Where am I? Home Fight Reports
 

Salka Wins in California – PA, That Is


J. R. Jowett reporting from ringside: A small and pretty generic downtown, lots of student apartment rental signs, an historic marker commemorating one of the most horrific crimes in the annals of U.S. labor violence, and a sparkling, modern campus highlight this small town south of Pittsburgh. No one can remember a fight card here. But Ken Musko Promotions and Rod Salka keep the game alive, finding convenient venues like the Convocation Center at University of California – Pennsylvania.

 

Chuck Bayley made the matches for the May 3, 2013, show. A small crowd of only about 600-700 was dwarfed in the cavernous arena, but the VIP tables were sold, so maybe they made out all right.

 

In the main eight, Rod Salka, 136 ½, Pitts., 17-2 (3), outboxed willing underdog Osnel Charles, 137, Atlantic City, 9-6-1 (1), in an interesting but comparatively tame contest. Osnel forced the fight but tended to go wide with his punches. With Paul Spadafora in his corner, Salka boxed well within himself, circled away and beat Charles to the punch consistently with straight blows. Rights and one-twos kept the favorite in control. Action became brisker in the late rounds, as many were close and the win might still have been gained. Salka rattled Charles with a crisp right to bring up the crowd late in the sixth. Osnel reacted with a fast start in round seven but Rod came back with a combo and took back the round. Action remained scrappy in the final session, but Salka was still quicker and sharper, winning the unanimous verdict. Dana DePaolo scored 79-73, Alexis Pierce and George Kachulis 78-74. Rick Steigerwald refereed all bouts.

 

The six was a bizarre affair between warhorse Jason Bergman, 254, Pitts., 20-10-2 (13), and ancient Maurice Harris, 252, Newark, 25-17-2 (11). The tough, rugged, and muscular Bergman comes to fight, but is slow and predictable. The much more skilled and experienced Harris once beat Larry Holmes, were it not for the judges. But for four earnest but slow rounds, the southpaw Bergman was the only one fighting. Harris looked like he was only there for the payday. In the last two, Maurice finally showed his skills, picked up the pace, and turned sharpshooter. He certainly looked the winner in the closing rounds, but it still came as a surprise when Maurice gained a split decision! Pierce had 59-55 Bergman, but the others both scored 58-56 for Harris.

 

You never know what you’ll get with trialhorse/spoiler Zeferino Albino. This time, Albino, 207, Phila., 4-17-3 (2), put up a passably good fight while losing a unanimous four to Jeremiah Karpency, 223, Adah, PA, 8-0. All the rounds were close and hard fought at medium to close range. The much bigger local southpaw enjoyed the edge while the wily underdog gave him all he wanted. Both chattered trash talk between exchanges. But closing round three with a free-swinging mix-up, Karpency stepped in and brought up a left that bowled over an otherwise unhurt Albino for a knockdown. Zeffie rallied in a fast-paced final round, but Karpency won, 39-36 all cards.

 

Debuting Dan Karpency, 154 ½, Adah, won a unanimous shutout of Anthony Walls, 153, Akron, 0-3, in a relatively tame four. Walls boxed smoothly but would not commit and didn’t appear to genuinely try. Karpency flurried just enough to win the rounds.

 

Rarely seen Scott Alfer, 180, Pitts., 2-0, just edged out sly veteran James Denson, 176, Dover, OH, 5-13 (2), by majority decision in a hard-fought but proletarian four.

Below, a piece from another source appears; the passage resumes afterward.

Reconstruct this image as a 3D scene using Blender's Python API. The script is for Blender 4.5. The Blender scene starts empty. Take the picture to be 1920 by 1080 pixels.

The compact Denson did enough to make the southpaw look bad, but not enough to win. The much bigger Alfer “made” the contest and outworked Denson at close range. DePaolo scored 38-38, the others 39-37.

 

In a somewhat amateurish but vigorous battle, Lee Kreisher, 141 ½, Dover, OH, 2-0, scored a mild upset over Eric Palmer, 143 ½, Fairchance, PA, 2-1, by unanimous decision, four. The attacking Palmer outworked Kreisher in the first but was wobbled by a left hook at the bell. In the second, Kreisher took the initiative with punishing shots and a crushing body attack sunk Eric to the canvas. Bloodied, the game Palmer hung grimly for the distance but the underdog continued to outfight him. Pierce scored 40-35, DePaolo had the best card at 39-36, and Kachulis had it 38-37.